Challenge —
Pictures are to be left out. Copy exactly the lines from the one containing "Write the bpy" to the one containing "COL = SC.collection", both ends kept.

Given data —
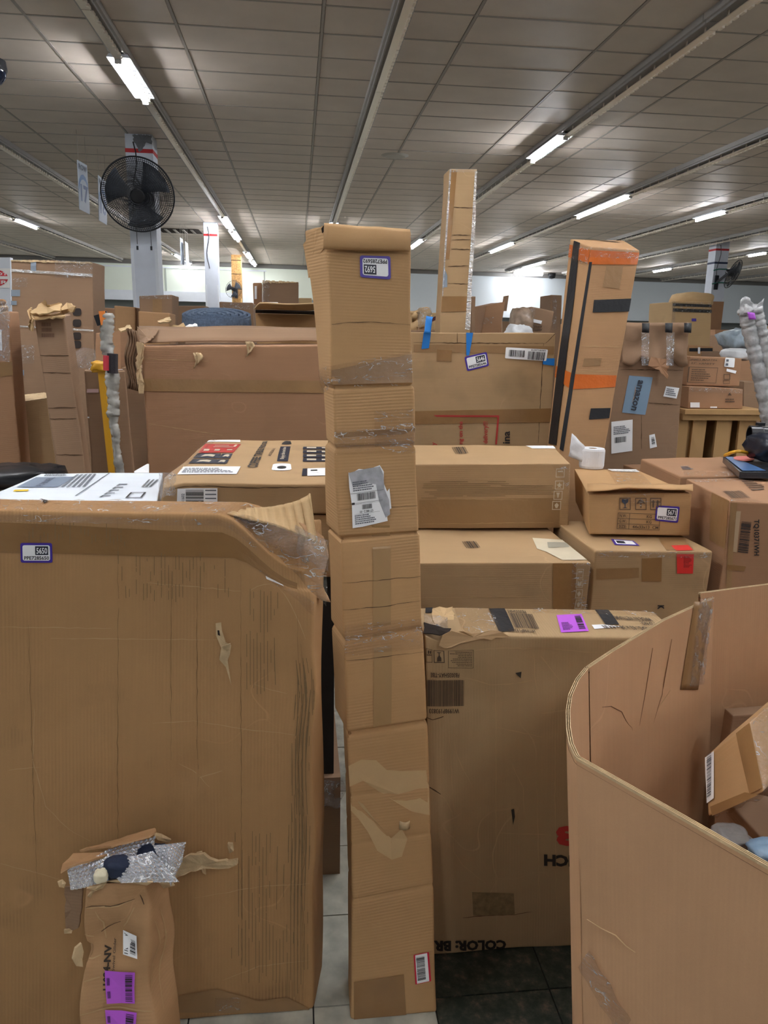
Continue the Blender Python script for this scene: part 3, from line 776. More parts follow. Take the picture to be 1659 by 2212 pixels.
def fan(name, hub, R, nrm, label, blades=3, wires=64, mount=None, rings=9):
    """wire guard of rings and spokes, motor, blades, bracket. hub centre, radius, facing direction"""
    r = empty(name, hub, label, 'fan'); n = Vector(nrm).normalized()
    x = n.cross(Vector((0, 0, 1))).normalized(); y = x.cross(n)
    P = lambda u, v, w_: Vector(hub) + x * u + y * v + n * w_
    rim = MB(); rim.tube([P(R * math.cos(a), R * math.sin(a), 0) for a in np.linspace(0, 2 * math.pi, 49)[:-1]], R * .025, 6, True)
    rim.make('guard_rim', blackr, r)
    for sgn, nm in ((1, 'front_guard'), (-1, 'rear_guard')):
        g = MB()
        for k in range(wires):
            a = 2 * math.pi * k / wires
            g.tube([P(R * t * math.cos(a + .25 * (1 - t)), R * t * math.sin(a + .25 * (1 - t)), sgn * R * .2 * (1 - t ** 3)) for t in (.2, .6, .85, 1)], R * .006, 3)
        for q in range(rings):
            t = .22 + q * .78 / rings
            g.tube([P(R * t * math.cos(a), R * t * math.sin(a), sgn * R * .2 * (1 - t ** 3)) for a in np.linspace(0, 2 * math.pi, 33)[:-1]], R * .006, 3, True)
        g.make(nm, blackr, r, kind='stuff')
    badge = MB().lathe((0, 0, 0), [(0, .03 * R), (.17 * R, .02 * R), (.2 * R, 0), (.2 * R, -.03 * R)], 20)
    M = Matrix((x, y, n)).transposed().to_4x4(); M.translation = P(0, 0, R * .21); badge.xf(M).make('guard_badge', black, r)
    mo = MB().lathe((0, 0, 0), [(0, .12 * R), (.2 * R, .1 * R), (.22 * R, -.3 * R), (.14 * R, -.48 * R), (0, -.5 * R)], 18)
    M2 = M.copy(); M2.translation = P(0, 0, -.02); mo.xf(M2).make('motor', black, r)
    for k in range(blades):
        a0 = 2 * math.pi * k / blades + .3; G = []
        for t in (.15, .4, .65, .9):
            G.append([P(R * t * math.cos(a0 + s_ * (.35 + .3 * t)), R * t * math.sin(a0 + s_ * (.35 + .3 * t)), s_ * .09 * R) for s_ in (-1, -.3, .4, 1)])
        sheet('blade', G, plain('dark_fan_blade', srgb(74, 80, 90), .4), r, .006)
    if mount:
        MB().bar(P(0, -.05 * R, -.35 * R), mount, .05).bar(Vector(mount) + Vector((0, 0, -.18)), Vector(mount) + Vector((0, 0, .18)), .1, .03).make('bracket', blackr, r)
    return r
Yf1 = cy1 - .38
hb = aty(298, 421, Yf1)
f1 = fan('wall_fan', tuple(hb), 69 * (Yf1 * 1.0) / F, (.10, -1, -.32), 'large round black wire cage fan on the near white column', mount=(cx1 + cw1 * .55, cy1 - .02, hb[2] - .12), wires=110, rings=14)
for (dx_) in (-.06, .12):
    MB().tube([(hb[0] + dx_, hb[1] + .1, hb[2] - .35), (hb[0] + dx_, hb[1] + .1, hb[2] - .35 - (.25 if dx_ < 0 else .32))], .004, 4).tube([(hb[0] + dx_, hb[1] + .1, hb[2] - .62), (hb[0] + dx_, hb[1] + .1, hb[2] - .67)], .014, 6).make('pull_cord', blackr, f1)
hb = aty(1584, 592, cy4 - .32)
f2 = fan('wall_fan', tuple(hb), .37, (.85, -1, -.55), 'black cage fan tilted sideways on the right hand column', mount=(cx4 + .1, cy4 - .02, hb[2] - .2), wires=40, rings=7)
for dz in (.12, -.22):
    MB().tube([(cx4 - .02 + .0 * i, cy4 - .03, hb[2] + dz - .02) if i == 0 else (cx4 + cw4 * i / 3, cy4 - .03, hb[2] + dz + .02) for i in range(4)], .014, 5).make('green_strap', plain('green_strap', srgb(30, 110, 96), .5), f2)
hb = aty(505, 625, cy3 - .35)
f3 = fan('wall_fan', tuple(hb), .29, (.5, -1, -.3), 'small black fan on the chipboard clad column far away', mount=(cx3 + .15, cy3 - .02, hb[2] - .1), wires=24, rings=5)

# hanging row signs: panels run along y, faces turned sideways
bl1 = plain('sign_blue', srgb(112, 146, 196), .5); sgw = plain('sign_white_card', srgb(200, 210, 224), .6); dbl = plain('sign_dark_blue', srgb(70, 96, 150), .5)
def row_sign(tl, tr, br, bl, ytop, X, num, label, wires):
    a, b, c, d = [atx(p[0], p[1], X) for p in (tl, tr, br, bl)]
    bx = Box([[[d, a], [d + np.array([-.006, 0, 0]), a + np.array([-.006, 0, 0])]], [[c, b], [c + np.array([-.006, 0, 0]), b + np.array([-.006, 0, 0])]]], .001, 0, step=.4)
    bx.build('row_sign', sgw, label, 'sign', 'hanging row signs')
    Q = bx.q('F', [tl, tr, br, bl])
    ink2 = plain('sign_grey_lettering', srgb(104, 112, 128), .6)
    if num:
        bx.text(sq(Q, .08, .05, .92, .17), 'ROW', ink2, None, .004)
        bx.poly('blue_arch', Q, [(.0, .95), (.0, .55), (.08, .38), (.25, .28), (.5, .24), (.75, .28), (.92, .38), (1, .55), (1, .95)], bl1, .003)
        bx.poly('pale_arch', Q, [(.0, .95), (.0, .62), (.12, .46), (.3, .37), (.5, .34), (.7, .37), (.88, .46), (1, .62), (1, .95)], sgw, .004)
        bx.text(sq(Q, .14, .46, .9, .82), num, dbl, None, .0055, bold=.04)
    for p in (a + (b - a) * .1, b - (b - a) * .1): MB().tube([p, (p[0], p[1], HC)], .003, 4).make('hanging_wire', tee, bx.o)
A17 = atz(163, 278, HC)
XS = A17[0]
row_sign((167, 345), (188, 357), (194, 463), (172, 452), 0, XS, '17', 'hanging white sign reading ROW 17, nearer of the two left of the big fan', 0)
row_sign((212, 378), (230, 393), (231, 486), (214, 476), 0, XS + .0, '18', 'hanging white sign reading ROW 18, beside the rim of the big fan', 0)
row_sign((336, 470), (343, 476), (343, 543), (334, 537), 0, XS, '', 'narrow white hanging sign behind the near column, seen edge on', 0)
row_sign((389, 513), (395, 517), (399, 572), (391, 571), 0, XS, '', 'small far hanging sign, left one of the pair beside the slim column', 0)
row_sign((400, 521), (406, 526), (409, 578), (402, 575), 0, XS + .1, '', 'small far hanging sign, right one of the pair beside the slim column', 0)
# ceiling oddments
p = atz(853, 336, HC)
sd = MB().lathe((p[0], p[1], HC), [(0, -.02), (.15, -.018), (.19, -.004), (.2, 0)], 28).make('round_ceiling_vent', plain('vent_grey', srgb(176, 172, 164), .5), label='round flat grey disc vent set in the ceiling', cat='vent')
p = atz(2, 165, HC - .14)
dc = empty('dome_camera', (p[0] - .1, p[1], HC), 'black dome camera on the ceiling at the left edge', 'camera')
MB().lathe((p[0] - .1, p[1], HC - .1), [(.0, .1), (.15, .1), (.16, .02), (.15, 0)], 24).make('mount', black, dc)
MB().lathe((p[0] - .1, p[1], HC - .1), [(.15, 0), (.14, -.05), (.1, -.1), (.04, -.13), (0, -.135)], 24).make('dome', plain('smoked_dome', srgb(14, 20, 34), .08), dc, smooth=True)
p = atz(383, 498, HC)
vh = empty('ceiling_grille', (p[0], p[1], HC), 'dark open return air grille in the ceiling beyond the big fan', 'vent')
MB().box(p[0] - .6, p[0] + .6, p[1] - .45, p[1] + .45, HC - .015, HC - .008).make('dark_opening', darkm, vh)
for i in range(5): MB().box(p[0] - .5 + i * .22, p[0] - .44 + i * .22, p[1] - .4, p[1] + .4, HC - .03, HC - .016).make('slat', tee, vh)
for i, (pp, lb) in enumerate((((1060, 597), 'small dark dome on the far ceiling edge'), )):
    p = at_wall(1192, 597, 1.2); MB().lathe((p[0], p[1], HC - .12), [(0, -.12), (.12, -.09), (.16, 0), (.16, .1)], 14).make('ceiling_dome', black, label='small black dome under the far end of the ceiling', cat='camera')

# ================================================================== CARTONS NEAR THE CAMERA
def R0(x0, y0, x1, y1): return [(x0, y0), (x1, y0), (x1, y1), (x0, y1)]
def R180(x0, y0, x1, y1): return [(x1, y1), (x0, y1), (x0, y0), (x1, y0)]
def RCW(x0, y0, x1, y1): return [(x1, y0), (x1, y1), (x0, y1), (x0, y0)]
def RCCW(x0, y0, x1, y1): return [(x0, y1), (x0, y0), (x1, y0), (x1, y1)]
def creases(b, face, lines, width=.0022, mat=None, name='worn_crease'):
    V = []; Fc = []
    for ln in lines:
        uv = [b.inv(face, *p) for p in ln]; pts = []
        for a, c in zip(uv[:-1], uv[1:]):
            m = max(2, int(math.hypot(c[0] - a[0], c[1] - a[1]) / .015))
            for k in range(m): pts.append((a[0] + (c[0] - a[0]) * k / m + rnd.uniform(-.0012, .0012), a[1] + (c[1] - a[1]) * k / m + rnd.uniform(-.0012, .0012)))
        pts.append(uv[-1]); n = len(pts)
        for i, p in enumerate(pts):
            q = pts[min(i + 1, n - 1)]; o = pts[max(i - 1, 0)]
            dx, dy = q[0] - o[0], q[1] - o[1]; L = math.hypot(dx, dy) + 1e-9
            wv = width * (.3 + .7 * math.sin(math.pi * (i + .5) / n)) * rnd.uniform(.4, 1.1) / 2
            V += [b.P(face, p[0] - dy / L * wv, p[1] + dx / L * wv, .0016), b.P(face, p[0] + dy / L * wv, p[1] - dx / L * wv, .0016)]
        k = len(V) - 2 * n
        for i in range(n - 1): Fc.append((k + 2 * i, k + 2 * i + 1, k + 2 * i + 3, k + 2 * i + 2))
    return obj(name, V, Fc, mat or crease_m, b.o, kind='stuff')
crease_m = plain('pale_crease', srgb(186, 154, 112), .8)
crease_d = plain('dark_fold', srgb(84, 62, 40), .9)
def scuff(b, face, box_, n=40, vert=True, w=.0013, seed=1, mat=None):
    r = random.Random(seed); x0, y0, x1, y1 = box_; Q = b.q(face, R0(*box_)); R = []
    for _ in range(n):
        a = r.gauss(.5, .25); c = r.random() * .8; l = r.uniform(.05, .35)
        if not 0 < a < 1: continue
        W, H = b.dims(Q)
        if vert: a = round(a * W / .0078) * .0078 / W; R.append((a, c, a + w / W, min(1, c + l)))
        else: a = round(a * H / .0078) * .0078 / H; R.append((c, a, min(1, c + l), a + w / H))
    return b.rects('scuff_marks', Q, R, mat or scuffm, .0018, kind='stuff')
scuffm = plain('rubbed_dirt', srgb(128, 104, 72), .9)

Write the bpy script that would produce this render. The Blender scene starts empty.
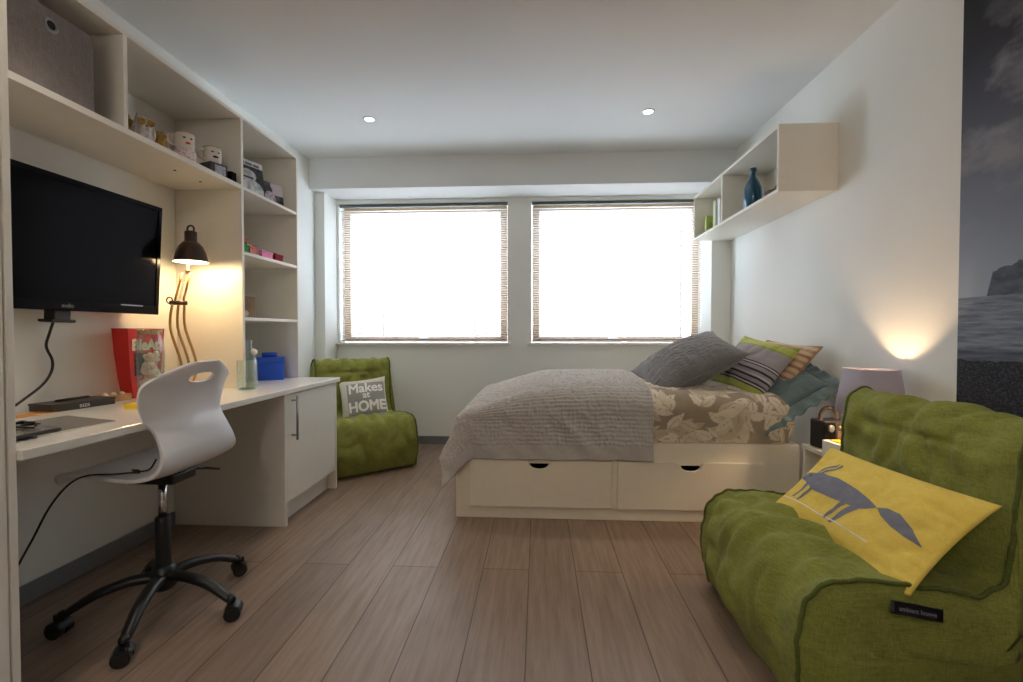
import bpy, bmesh, math, random
import numpy as np
from mathutils import Vector, Matrix, noise
PI = math.pi
random.seed(7)
SC = bpy.context.scene
COL = SC.collection

# ------------------------------------------------------------------ camera
cam = bpy.data.cameras.new('camera')
cam.sensor_fit = 'HORIZONTAL'; cam.sensor_width = 36.0
cam.lens = 36.0 * 465.0 / 1023.0
cam.clip_start = 0.02
camo = bpy.data.objects.new('camera', cam); COL.objects.link(camo)
camo.location = (0, 0, 1.06)
camo.rotation_euler = (math.radians(90 - 1.15), 0, math.radians(3.3))
SC.camera = camo

# ------------------------------------------------------------------ view, world
SC.view_settings.view_transform = 'Standard'
SC.view_settings.look = 'None'
SC.view_settings.gamma = 1
SC.view_settings.use_curve_mapping = False
SC.view_settings.exposure = 0.95
SC.cycles.max_bounces = 10
SC.cycles.diffuse_bounces = 7
SC.cycles.transparent_max_bounces = 24
SC.cycles.sample_clamp_indirect = 6
SC.cycles.caustics_reflective = False
SC.cycles.caustics_refractive = False
w = bpy.data.worlds.new('overcast'); SC.world = w; w.use_nodes = True
bg = w.node_tree.nodes['Background']
bg.inputs[0].default_value = (0.72, 0.87, 1.0, 1)
bg.inputs[1].default_value = 8.6

def light(kind, loc, energy, color, size=0.05, rot=(0, 0, 0), name='lamp_light', **kw):
    d = bpy.data.lights.new(name, kind); d.energy = energy; d.color = color
    if kind in ('POINT', 'SPOT'): d.shadow_soft_size = size
    if kind == 'SPOT': d.spot_size = kw.get('cone', 1.9); d.spot_blend = kw.get('blend', 0.8)
    o = bpy.data.objects.new(name, d); COL.objects.link(o)
    o.location = loc; o.rotation_euler = rot
    return o
# daylight portals on the two windows
for (x0, x1) in ((-1.88, -0.29), (-0.06, 1.50)):
    d = bpy.data.lights.new('window_portal', 'AREA'); d.shape = 'RECTANGLE'
    d.size = x1 - x0; d.size_y = 1.28
    d.cycles.is_portal = True
    o = bpy.data.objects.new('window_portal', d); COL.objects.link(o)
    o.location = ((x0 + x1) / 2, 4.49, 1.62); o.rotation_euler = (math.radians(-90), 0, 0)
DOWN = [(-1.20, 3.27), (0.75, 3.27), (-1.20, 1.35), (0.75, 1.35)]
DOWN_W = 14.0
WARM = (1.0, 0.66, 0.36)

# ------------------------------------------------------------------ materials
def srgb(r, g, b):
    f = lambda c: (c / 255 / 12.92) if c / 255 <= 0.04045 else ((c / 255 + 0.055) / 1.055) ** 2.4
    return (f(r), f(g), f(b), 1)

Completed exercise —
Write the bpy script that would produce this render. The Blender scene starts empty.
import bpy, bmesh, math, random
import numpy as np
from mathutils import Vector, Matrix, noise
PI = math.pi
random.seed(7)
SC = bpy.context.scene
COL = SC.collection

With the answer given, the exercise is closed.